Data shown –

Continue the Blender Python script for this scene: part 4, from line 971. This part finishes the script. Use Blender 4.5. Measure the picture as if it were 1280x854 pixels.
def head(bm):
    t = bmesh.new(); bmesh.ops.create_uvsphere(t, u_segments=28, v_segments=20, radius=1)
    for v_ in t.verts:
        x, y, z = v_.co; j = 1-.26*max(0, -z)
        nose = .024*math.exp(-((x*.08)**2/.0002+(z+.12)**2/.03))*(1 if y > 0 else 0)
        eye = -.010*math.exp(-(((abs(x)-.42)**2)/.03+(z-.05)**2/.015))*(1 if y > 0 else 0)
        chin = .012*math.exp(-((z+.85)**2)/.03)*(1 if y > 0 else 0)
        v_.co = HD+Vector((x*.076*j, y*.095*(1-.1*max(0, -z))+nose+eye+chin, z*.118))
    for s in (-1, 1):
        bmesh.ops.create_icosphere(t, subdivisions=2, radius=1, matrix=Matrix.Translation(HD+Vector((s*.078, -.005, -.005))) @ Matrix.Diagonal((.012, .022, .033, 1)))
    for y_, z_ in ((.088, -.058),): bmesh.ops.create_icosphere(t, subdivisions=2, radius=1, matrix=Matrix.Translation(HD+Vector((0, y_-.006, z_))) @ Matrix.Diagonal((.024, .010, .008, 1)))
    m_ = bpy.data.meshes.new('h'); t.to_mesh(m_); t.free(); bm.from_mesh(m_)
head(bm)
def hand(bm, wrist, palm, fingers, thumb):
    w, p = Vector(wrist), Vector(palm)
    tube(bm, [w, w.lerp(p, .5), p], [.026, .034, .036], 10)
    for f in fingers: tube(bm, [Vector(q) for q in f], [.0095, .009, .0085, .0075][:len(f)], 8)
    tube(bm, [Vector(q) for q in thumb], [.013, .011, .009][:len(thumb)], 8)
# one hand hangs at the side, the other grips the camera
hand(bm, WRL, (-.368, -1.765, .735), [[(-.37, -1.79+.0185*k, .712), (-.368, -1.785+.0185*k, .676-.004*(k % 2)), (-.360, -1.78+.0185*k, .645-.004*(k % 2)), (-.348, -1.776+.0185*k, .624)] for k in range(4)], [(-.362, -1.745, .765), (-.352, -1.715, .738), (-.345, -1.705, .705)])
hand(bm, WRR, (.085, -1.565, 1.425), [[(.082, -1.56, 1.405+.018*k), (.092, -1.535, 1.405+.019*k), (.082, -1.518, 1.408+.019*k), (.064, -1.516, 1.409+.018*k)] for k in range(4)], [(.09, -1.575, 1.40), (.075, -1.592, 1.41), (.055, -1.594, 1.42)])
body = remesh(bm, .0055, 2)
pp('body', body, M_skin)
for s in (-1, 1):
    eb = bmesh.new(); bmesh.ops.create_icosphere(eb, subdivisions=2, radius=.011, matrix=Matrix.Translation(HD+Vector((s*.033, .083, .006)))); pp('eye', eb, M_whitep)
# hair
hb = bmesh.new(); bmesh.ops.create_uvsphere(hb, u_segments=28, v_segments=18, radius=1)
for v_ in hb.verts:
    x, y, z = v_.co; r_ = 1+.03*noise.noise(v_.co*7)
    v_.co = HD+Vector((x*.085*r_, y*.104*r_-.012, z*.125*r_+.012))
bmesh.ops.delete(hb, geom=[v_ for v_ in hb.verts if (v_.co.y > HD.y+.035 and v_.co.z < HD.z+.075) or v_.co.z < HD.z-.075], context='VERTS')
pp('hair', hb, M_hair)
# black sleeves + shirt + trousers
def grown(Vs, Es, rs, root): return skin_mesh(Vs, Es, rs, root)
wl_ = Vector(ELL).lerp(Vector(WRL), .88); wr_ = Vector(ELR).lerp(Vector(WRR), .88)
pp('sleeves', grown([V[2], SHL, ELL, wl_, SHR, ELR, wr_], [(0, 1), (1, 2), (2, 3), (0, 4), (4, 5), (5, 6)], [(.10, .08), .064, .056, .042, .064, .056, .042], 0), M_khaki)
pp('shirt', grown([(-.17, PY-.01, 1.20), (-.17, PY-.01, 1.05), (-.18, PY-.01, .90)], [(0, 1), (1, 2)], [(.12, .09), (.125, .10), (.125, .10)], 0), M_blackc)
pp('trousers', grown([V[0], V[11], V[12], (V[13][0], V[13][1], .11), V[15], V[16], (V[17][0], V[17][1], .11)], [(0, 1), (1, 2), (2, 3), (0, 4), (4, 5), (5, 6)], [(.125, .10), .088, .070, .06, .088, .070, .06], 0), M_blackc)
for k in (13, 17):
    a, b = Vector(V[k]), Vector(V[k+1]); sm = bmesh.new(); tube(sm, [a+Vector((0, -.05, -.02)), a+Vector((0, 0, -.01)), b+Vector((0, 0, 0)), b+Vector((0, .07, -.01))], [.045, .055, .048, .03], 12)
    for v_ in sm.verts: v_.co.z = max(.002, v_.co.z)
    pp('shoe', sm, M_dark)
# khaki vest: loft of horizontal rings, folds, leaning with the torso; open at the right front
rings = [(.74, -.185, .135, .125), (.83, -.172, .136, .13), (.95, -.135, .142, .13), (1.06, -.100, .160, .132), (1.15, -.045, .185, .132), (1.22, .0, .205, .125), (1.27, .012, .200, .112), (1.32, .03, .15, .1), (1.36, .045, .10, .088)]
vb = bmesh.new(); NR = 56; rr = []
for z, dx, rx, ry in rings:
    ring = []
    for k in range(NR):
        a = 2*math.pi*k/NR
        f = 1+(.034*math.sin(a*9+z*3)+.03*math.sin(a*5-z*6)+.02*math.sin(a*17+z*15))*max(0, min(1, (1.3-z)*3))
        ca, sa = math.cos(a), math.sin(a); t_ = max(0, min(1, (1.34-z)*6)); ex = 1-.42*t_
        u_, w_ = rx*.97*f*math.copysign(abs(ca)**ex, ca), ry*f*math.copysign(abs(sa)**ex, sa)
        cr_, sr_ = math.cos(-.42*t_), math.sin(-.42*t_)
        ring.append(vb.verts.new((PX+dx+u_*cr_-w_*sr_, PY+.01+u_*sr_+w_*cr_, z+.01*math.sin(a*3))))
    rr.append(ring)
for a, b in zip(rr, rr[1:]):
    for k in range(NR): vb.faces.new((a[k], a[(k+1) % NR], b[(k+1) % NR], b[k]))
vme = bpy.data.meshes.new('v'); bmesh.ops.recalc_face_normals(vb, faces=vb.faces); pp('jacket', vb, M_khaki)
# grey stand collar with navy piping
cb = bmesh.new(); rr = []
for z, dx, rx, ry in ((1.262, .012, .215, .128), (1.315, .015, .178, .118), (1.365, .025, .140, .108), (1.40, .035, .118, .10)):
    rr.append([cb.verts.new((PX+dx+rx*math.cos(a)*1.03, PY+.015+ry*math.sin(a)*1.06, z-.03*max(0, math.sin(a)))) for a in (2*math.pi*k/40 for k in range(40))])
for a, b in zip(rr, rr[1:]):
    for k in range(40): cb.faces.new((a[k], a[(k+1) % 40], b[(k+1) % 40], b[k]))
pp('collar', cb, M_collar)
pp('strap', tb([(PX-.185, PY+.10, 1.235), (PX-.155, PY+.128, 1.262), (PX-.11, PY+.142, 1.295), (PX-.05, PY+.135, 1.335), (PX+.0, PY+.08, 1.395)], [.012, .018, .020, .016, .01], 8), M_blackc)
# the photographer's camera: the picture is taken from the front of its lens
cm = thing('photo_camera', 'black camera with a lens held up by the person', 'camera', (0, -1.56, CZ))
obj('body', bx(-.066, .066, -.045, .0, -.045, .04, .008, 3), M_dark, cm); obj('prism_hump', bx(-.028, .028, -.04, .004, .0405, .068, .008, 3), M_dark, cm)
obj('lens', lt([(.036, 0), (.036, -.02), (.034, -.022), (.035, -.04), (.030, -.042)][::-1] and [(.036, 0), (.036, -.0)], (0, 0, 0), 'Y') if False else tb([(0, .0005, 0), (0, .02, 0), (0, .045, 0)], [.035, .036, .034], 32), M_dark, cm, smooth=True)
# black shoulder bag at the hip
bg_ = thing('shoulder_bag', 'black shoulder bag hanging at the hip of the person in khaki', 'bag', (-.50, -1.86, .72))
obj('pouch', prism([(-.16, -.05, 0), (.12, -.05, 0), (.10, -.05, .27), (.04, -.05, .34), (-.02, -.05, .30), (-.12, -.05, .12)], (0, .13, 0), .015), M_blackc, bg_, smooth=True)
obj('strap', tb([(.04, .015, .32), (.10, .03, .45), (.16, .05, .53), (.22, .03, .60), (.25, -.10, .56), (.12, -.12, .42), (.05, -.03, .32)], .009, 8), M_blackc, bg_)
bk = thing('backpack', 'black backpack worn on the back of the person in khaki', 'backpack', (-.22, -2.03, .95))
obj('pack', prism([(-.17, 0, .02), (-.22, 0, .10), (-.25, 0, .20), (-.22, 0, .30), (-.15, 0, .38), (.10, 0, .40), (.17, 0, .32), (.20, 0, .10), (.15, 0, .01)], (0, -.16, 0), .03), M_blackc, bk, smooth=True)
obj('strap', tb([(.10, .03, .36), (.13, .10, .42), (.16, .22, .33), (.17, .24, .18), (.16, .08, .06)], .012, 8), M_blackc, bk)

Directions –
Find each line that has the word "picture", then copy it out.

Result of this exercise –
Continue the Blender Python script for this scene: part 4, from line 971. This part finishes the script. Use Blender 4.5. Measure the picture as if it were 1280x854 pixels.
# the photographer's camera: the picture is taken from the front of its lens